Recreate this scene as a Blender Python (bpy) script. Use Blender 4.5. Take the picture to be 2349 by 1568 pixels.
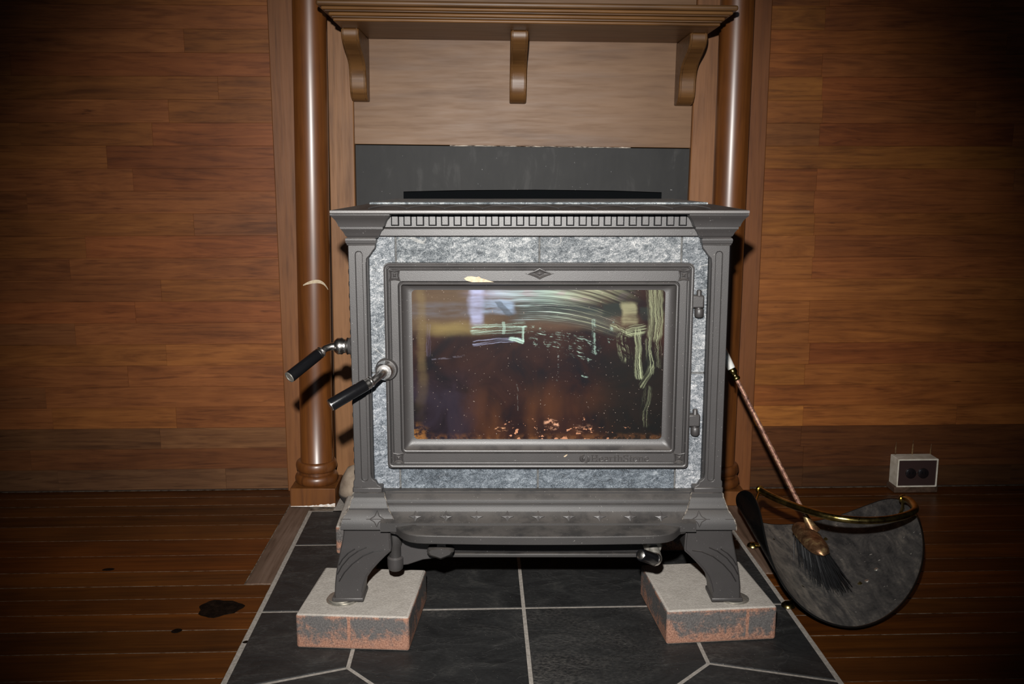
import bpy, bmesh, math, random
from mathutils import Vector, Matrix

for o in list(bpy.data.objects):
    bpy.data.objects.remove(o, do_unlink=True)
SC = bpy.context.scene
COL = SC.collection
random.seed(7)
PI = math.pi
R = math.radians

# ------------------------------------------------------------------ camera, world, flash, exposure
cam = bpy.data.cameras.new('camera')
cam_o = bpy.data.objects.new('camera', cam)
COL.objects.link(cam_o)
cam.sensor_width = 36.0
cam.lens = 36.0 * 2150.0 / 2349.0
cam.clip_start = 0.02
cam_o.location = (0, 0, 0.836)
cam_o.rotation_euler = (R(90 - 10.1207), 0, R(-1.958))
SC.camera = cam_o

world = bpy.data.worlds.new('world')
SC.world = world
world.use_nodes = True
bg = world.node_tree.nodes['Background']
bg.inputs[0].default_value = (1.0, 0.86, 0.72, 1)
bg.inputs[1].default_value = 0.004

fl = bpy.data.lights.new('camera_flash', 'SPOT')
fl.energy = 245
fl.color = (1.0, 0.97, 0.93)
fl.spot_size = R(67)
fl.spot_blend = 1.0
fl.shadow_soft_size = 0.016
fl_o = bpy.data.objects.new('camera_flash', fl)
COL.objects.link(fl_o)
fl_o.location = (-0.035, 0.0, 0.836 + 0.17)
fl_o.rotation_euler = (Vector((0.03, 2.2, 0.405)) - fl_o.location).to_track_quat('-Z', 'Y').to_euler()

vs = SC.view_settings
vs.view_transform = 'Standard'
vs.look = 'None'
vs.exposure = 0.0
vs.gamma = 1.0
vs.use_curve_mapping = False


# ------------------------------------------------------------------ node helper
class S:
    """a socket with arithmetic"""
    def __init__(s, t, k):
        s.t, s.k = t, k

    def _m(s, op, *a):
        n = s.t.nodes.new('ShaderNodeMath')
        n.operation = op
        for i, v in enumerate((s,) + a):
            put(s.t, n.inputs[i], v)
        return S(s.t, n.outputs[0])

    def __add__(s, o): return s._m('ADD', o)
    def __sub__(s, o): return s._m('SUBTRACT', o)
    def __mul__(s, o): return s._m('MULTIPLY', o)
    def __truediv__(s, o): return s._m('DIVIDE', o)
    __radd__ = __add__
    __rmul__ = __mul__
    def __rsub__(s, o): return (s * -1.0) + o
    def abs(s): return s._m('ABSOLUTE')
    def max(s, o): return s._m('MAXIMUM', o)
    def min(s, o): return s._m('MINIMUM', o)
    def sqrt(s): return s._m('SQRT')

    def step(s, a, b):
        n = s.t.nodes.new('ShaderNodeMapRange')
        n.interpolation_type = 'SMOOTHSTEP'
        put(s.t, n.inputs[0], s)
        n.inputs[1].default_value = min(a, b)
        n.inputs[2].default_value = max(a, b)
        n.inputs[3].default_value = 0.0 if a < b else 1.0
        n.inputs[4].default_value = 1.0 if a < b else 0.0
        return S(s.t, n.outputs[0])


def put(t, inp, v):
    if isinstance(v, S):
        t.links.new(v.k, inp)
    elif isinstance(v, (tuple, list)):
        inp.default_value = tuple(v) + ((1.0,) if len(v) == 3 and len(inp.default_value) == 4 else ())
    else:
        inp.default_value = v


class T:
    def __init__(s, t):
        s.t = t

    def n(s, kind):
        return s.t.nodes.new(kind)

    def pos(s):
        return S(s.t, s.n('ShaderNodeNewGeometry').outputs['Position'])

    def normal(s):
        return S(s.t, s.n('ShaderNodeNewGeometry').outputs['Normal'])

    def obj(s):
        return S(s.t, s.n('ShaderNodeTexCoord').outputs['Object'])

    def rand(s):
        return S(s.t, s.n('ShaderNodeObjectInfo').outputs['Random'])

    def ocol(s):
        return S(s.t, s.n('ShaderNodeObjectInfo').outputs['Color'])

    def sep(s, v):
        n = s.n('ShaderNodeSeparateXYZ')
        put(s.t, n.inputs[0], v)
        return [S(s.t, o) for o in n.outputs]

    def comb(s, x, y, z):
        n = s.n('ShaderNodeCombineXYZ')
        for i, v in enumerate((x, y, z)):
            put(s.t, n.inputs[i], v)
        return S(s.t, n.outputs[0])

    def noise(s, v, scale=1.0, detail=3.0, rough=0.5, dist=0.0):
        n = s.n('ShaderNodeTexNoise')
        put(s.t, n.inputs['Vector'], v)
        n.inputs['Scale'].default_value = scale
        n.inputs['Detail'].default_value = detail
        n.inputs['Roughness'].default_value = rough
        n.inputs['Distortion'].default_value = dist
        return S(s.t, n.outputs[0])

    def voro(s, v, scale=1.0, feature='F1'):
        n = s.n('ShaderNodeTexVoronoi')
        n.feature = feature
        put(s.t, n.inputs['Vector'], v)
        n.inputs['Scale'].default_value = scale
        return S(s.t, n.outputs[0])

    def mix(s, f, a, b, mode='MIX'):
        n = s.n('ShaderNodeMix')
        n.data_type = 'RGBA'
        n.blend_type = mode
        n.clamp_factor = True
        put(s.t, n.inputs[0], f)
        put(s.t, n.inputs[6], a)
        put(s.t, n.inputs[7], b)
        return S(s.t, n.outputs[2])

    def ramp(s, f, stops):
        n = s.n('ShaderNodeValToRGB')
        e = n.color_ramp.elements
        while len(e) < len(stops):
            e.new(0.5)
        for i, (p, c) in enumerate(stops):
            e[i].position = p
            e[i].color = tuple(c) + (1.0,)
        put(s.t, n.inputs[0], f)
        return S(s.t, n.outputs[0])

    def gray(s, f):
        return s.comb(f, f, f)

    def bump(s, h, strength=0.3, dist=0.001):
        n = s.n('ShaderNodeBump')
        n.inputs['Strength'].default_value = strength
        n.inputs['Distance'].default_value = dist
        put(s.t, n.inputs['Height'], h)
        return S(s.t, n.outputs[0])


MATS = {}


def material(name):
    def deco(fn):
        m = bpy.data.materials.new(name)
        m.use_nodes = True
        t = m.node_tree
        b = t.nodes['Principled BSDF']
        for k, v in fn(T(t)).items():
            put(t, b.inputs[k], v)
        MATS[name] = m
        return fn
    return deco


def wood(name, axis, lo, hi, dark, rough=0.42, spec=0.4, usecol=True, fig=0.5, bump=0.25, coat=0.0, across=26.0, along=1.6, dist=1.2, knots=0.0):
    @material(name)
    def _(n):
        p = n.sep(n.pos())
        r = n.rand()
        sc = [across] * 3
        sc['xyz'.index(axis)] = along
        v = n.comb(p[0] * sc[0] + r * 37.0, p[1] * sc[1] + r * 11.0, p[2] * sc[2] + r * 23.0)
        fine = n.comb(p[0] * sc[0] * 5 + r * 7.0, p[1] * sc[1] * 5, p[2] * sc[2] * 5)
        g1 = n.noise(v, 1.0, 4.0, 0.6, dist)
        g2 = n.noise(fine, 1.0, 3.0, 0.6)
        big = n.noise(n.comb(p[0] * 5 + r * 9, p[1] * 5, p[2] * 5), 1.0, 3.0, 0.55)
        c = n.ramp(g1 * 0.62 + big * 0.38, [(0.30, dark), (0.47, lo), (0.72, hi)])
        c = n.mix(g2.step(0.48, 0.72) * fig, c, n.mix(1.0, c, (0.55, 0.48, 0.42), 'MULTIPLY'))
        if knots:
            k1 = n.noise(n.comb(p[0] * 7 + r * 3, 0.0, p[2] * 55), 1.0, 3.0, 0.6, 0.5).step(0.66, 0.76)
            k2 = n.noise(n.comb(p[0] * 2.3, 3.0, p[2] * 3.1), 1.0, 4.0, 0.6)
            c = n.mix(k1 * knots, c, n.mix(1.0, c, (0.38, 0.33, 0.32), 'MULTIPLY'))
            c = n.mix(k2.step(0.62, 0.36) * 0.45, c, n.mix(1.0, c, (0.62, 0.60, 0.62), 'MULTIPLY'))
        if usecol:
            c = n.mix(1.0, c, n.ocol(), 'MULTIPLY')
        d = {'Base Color': c, 'Roughness': rough + 0.0, 'Specular IOR Level': spec,
             'Normal': n.bump(g1 * 0.5 + g2, bump, 0.0006)}
        if coat:
            d['Coat Weight'] = coat
            d['Coat Roughness'] = 0.30
        d['Roughness'] = (g2 * 0.2) + (rough - 0.1)
        return d


wood('wall_wood', 'x', (0.215, 0.072, 0.021), (0.33, 0.118, 0.034), (0.105, 0.034, 0.011), 0.5, 0.25, True, 0.6, 0.15, 0.0, 30.0, 2.6, 2.6, 0.85)
wood('floor_wood', 'x', (0.085, 0.027, 0.0055), (0.17, 0.053, 0.0085), (0.034, 0.012, 0.0035), 0.36, 0.3)
wood('panel_wood', 'x', (0.180, 0.090, 0.037), (0.240, 0.128, 0.058), (0.125, 0.059, 0.024), 0.5, 0.4, True, 0.30, 0.12, 0.0, 18.0, 1.5, 1.6)
wood('upright_wood', 'z', (0.235, 0.112, 0.046), (0.33, 0.165, 0.074), (0.12, 0.054, 0.022), 0.5, 0.35, True, 0.45)
wood('column_wood', 'z', (0.125, 0.040, 0.008), (0.21, 0.070, 0.014), (0.048, 0.016, 0.004), 0.44, 0.5, True, 0.45, 0.06, 0.8)
wood('mantel_wood', 'x', (0.135, 0.064, 0.022), (0.21, 0.106, 0.040), (0.06, 0.028, 0.010), 0.40, 0.5, True, 0.45)
wood('filler_wood', 'y', (0.10, 0.060, 0.040), (0.17, 0.110, 0.080), (0.045, 0.026, 0.016), 0.7, 0.2, True, 0.6)


@material('seam_dust')
def _(n):
    g = n.noise(n.pos(), 60.0, 4.0, 0.65)
    return {'Base Color': n.ramp(g, [(0.35, (0.05, 0.033, 0.022)), (0.65, (0.30, 0.25, 0.20))]), 'Roughness': 0.95, 'Specular IOR Level': 0.1}


@material('wall_gap')
def _(n):
    return {'Base Color': (0.035, 0.016, 0.008), 'Roughness': 0.9}


@material('scorched_wood')
def _(n):
    g = n.noise(n.pos(), 70.0, 4.0, 0.7)
    return {'Base Color': n.ramp(g, [(0.45, (0.003, 0.0025, 0.002)), (0.8, (0.02, 0.012, 0.008))]), 'Roughness': 0.6, 'Specular IOR Level': 0.1,
            'Normal': n.bump(g, 0.6, 0.002)}


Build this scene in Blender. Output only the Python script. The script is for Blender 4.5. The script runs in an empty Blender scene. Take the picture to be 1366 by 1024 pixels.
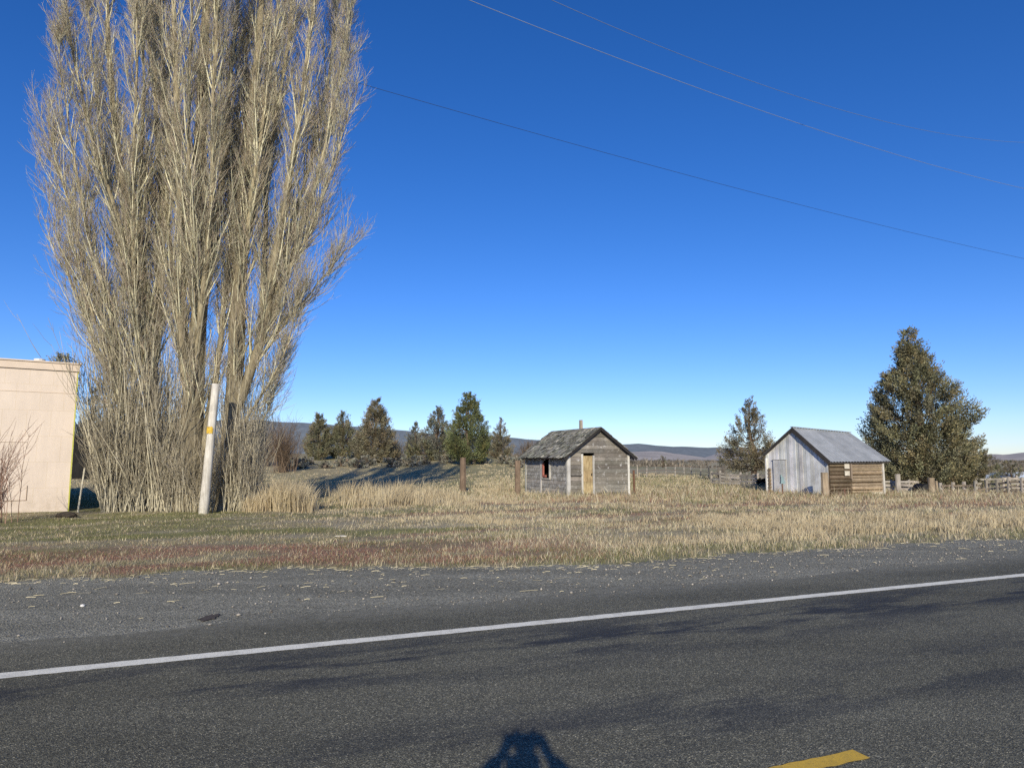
import bpy, bmesh, math, random
import numpy as np
from mathutils import Vector

rng = np.random.default_rng(7)
random.seed(7)
scene = bpy.context.scene
COL = scene.collection

# ------------------------------------------------------------------ camera
H = 1.6
F = 900.0                      # focal length in photograph pixels (1366 wide)
TH = math.atan(100.0 / F)      # camera looks up a little
CT, ST = math.cos(TH), math.sin(TH)
cam_d = bpy.data.cameras.new('camera')
cam_d.sensor_width = 36.0
cam_d.sensor_fit = 'HORIZONTAL'
cam_d.lens = 36.0 * F / 1366.0
cam_d.clip_start = 0.05
cam_d.clip_end = 30000
cam = bpy.data.objects.new('camera', cam_d)
cam.location = (0, 0, H)
cam.rotation_euler = (math.radians(90) + TH, 0, 0)
COL.objects.link(cam)
scene.camera = cam


def P(px, py, Y):
    """surveyed point: photograph bearing (px, py) at distance Y north of the camera"""
    u, v = (px - 683) / F, (512 - py) / F
    y = CT - v * ST
    return np.array((u / y * Y, Y, H + (ST + v * CT) / y * Y))


def GP(px, py):
    u, v = (px - 683) / F, (512 - py) / F
    k = -H / (ST + v * CT)
    return np.array((u * k, (CT - v * ST) * k))


def X(px, Y):
    return (px - 683) / F * CT * Y


# ------------------------------------------------------------------ numpy noise
def _h(ix, iy, s):
    v = np.sin(ix * 127.1 + iy * 311.7 + s * 74.7) * 43758.5453
    return v - np.floor(v)


def vnoise(x, y, s=0):
    x = np.asarray(x, float); y = np.asarray(y, float)
    ix, iy = np.floor(x), np.floor(y)
    fx, fy = x - ix, y - iy
    fx = fx * fx * (3 - 2 * fx); fy = fy * fy * (3 - 2 * fy)
    a = _h(ix, iy, s); b = _h(ix + 1, iy, s); c = _h(ix, iy + 1, s); d = _h(ix + 1, iy + 1, s)
    return (a * (1 - fx) + b * fx) * (1 - fy) + (c * (1 - fx) + d * fx) * fy


def fbm(x, y, s=0, o=3):
    r = 0; a = 0.5; t = 0
    for k in range(o):
        r = r + a * vnoise(np.asarray(x) * 2 ** k, np.asarray(y) * 2 ** k, s + k * 3)
        t += a; a *= .5
    return r / t


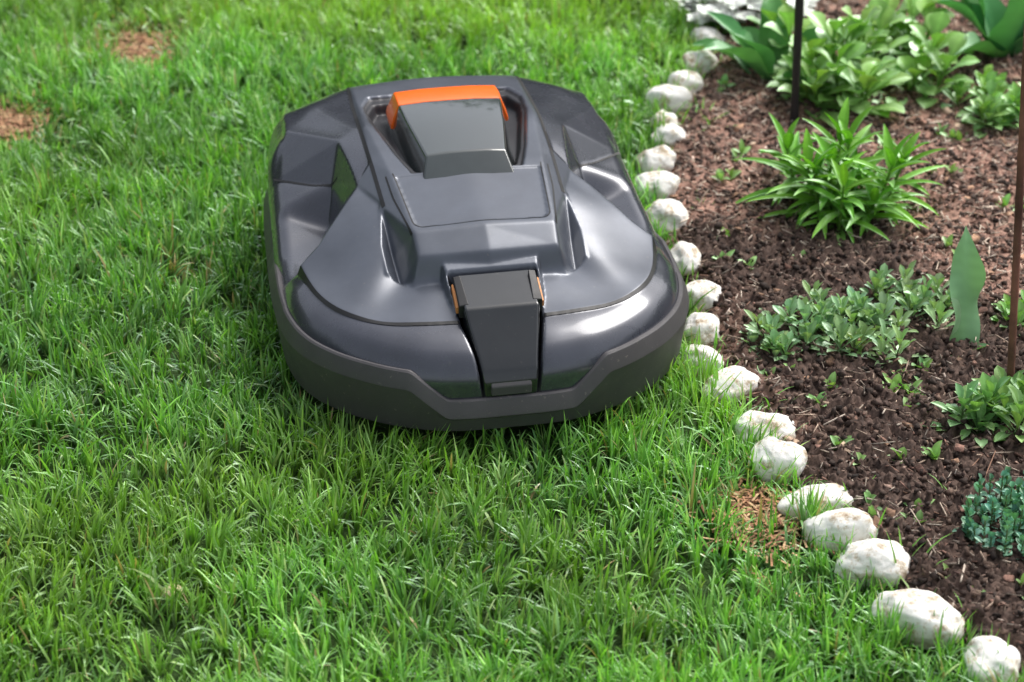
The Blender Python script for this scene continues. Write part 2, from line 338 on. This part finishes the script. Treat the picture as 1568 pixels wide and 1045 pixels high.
def ribbon(name,pts,w,mat,dz=.0006,mirror=True,it=6):
    P=np.array(pts,float); s=np.concatenate([[0],np.cumsum(np.linalg.norm(np.diff(P,axis=0),axis=1))]); t=np.linspace(0,s[-1],max(4,int(s[-1]/3)))
    Q=np.stack([np.interp(t,s,P[:,0]),np.interp(t,s,P[:,1])],-1)
    for _ in range(it): Q[1:-1]=.25*Q[:-2]+.5*Q[1:-1]+.25*Q[2:]
    tg=np.gradient(Q,axis=0); tg/=np.linalg.norm(tg,axis=1)[:,None]; nn=np.stack([-tg[:,1],tg[:,0]],-1)
    VV=[];FF=[];off=0
    for sg in ((1,-1) if mirror else (1,)):
        ws=[-.5,0,.5]; rows=[]
        for a in ws:
            q=Q+nn*w*a; rows.append(np.column_stack([q[:,0]*sg,q[:,1],Hs(q[:,0],q[:,1])*1000+dz*1000]))
        n=len(Q); v=np.concatenate(rows)/1000
        for r in range(2):
            k=np.arange(n-1)+r*n
            f=np.stack([k,k+1,k+n+1,k+n],-1)+off
            FF.append(f if sg<0 else f[:,::-1])
        VV.append(v); off+=len(v)
    me=fast_mesh(name,np.concatenate(VV),[np.concatenate(FF)]); me.materials.append(mat)
    return link(bpy.data.objects.new(name,me),mower)
ribbon('hood_seam',SEAM,4.6,M_black,.0010)
ribbon('hood_side_seam',[(252,252),(223,269)],2.4,M_black)
ribbon('spine_seam',[(127,285),(131,400),(134,500),(134,600),(131,690)],5.0,M_black)
ribbon('fender_seam',[(176,441),(205,462),(262,522)],3.0,M_black)
ribbon('hatch_seam',[(106,345),(104,330),(95,214),(88,205),(0,203)],1.8,M_black,.0004)
ribbon('gully_seam',[(100,196),(113,290),(116,345)],2.2,M_black,.0005)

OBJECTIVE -
Every line from the top of the entries through the line that holds "bg.inputs[1].default_value = 0.004" is to be quoted exactly, please, and nothing else; omit the pictures.

RESULT BELOW -
Recreate this scene as a Blender Python (bpy) script. Use Blender 4.5. Take the picture to be 2349 by 1568 pixels.
import bpy, bmesh, math, random
from mathutils import Vector, Matrix

for o in list(bpy.data.objects):
    bpy.data.objects.remove(o, do_unlink=True)
SC = bpy.context.scene
COL = SC.collection
random.seed(7)
PI = math.pi
R = math.radians

# ------------------------------------------------------------------ camera, world, flash, exposure
cam = bpy.data.cameras.new('camera')
cam_o = bpy.data.objects.new('camera', cam)
COL.objects.link(cam_o)
cam.sensor_width = 36.0
cam.lens = 36.0 * 2150.0 / 2349.0
cam.clip_start = 0.02
cam_o.location = (0, 0, 0.836)
cam_o.rotation_euler = (R(90 - 10.1207), 0, R(-1.958))
SC.camera = cam_o

world = bpy.data.worlds.new('world')
SC.world = world
world.use_nodes = True
bg = world.node_tree.nodes['Background']
bg.inputs[0].default_value = (1.0, 0.86, 0.72, 1)
bg.inputs[1].default_value = 0.004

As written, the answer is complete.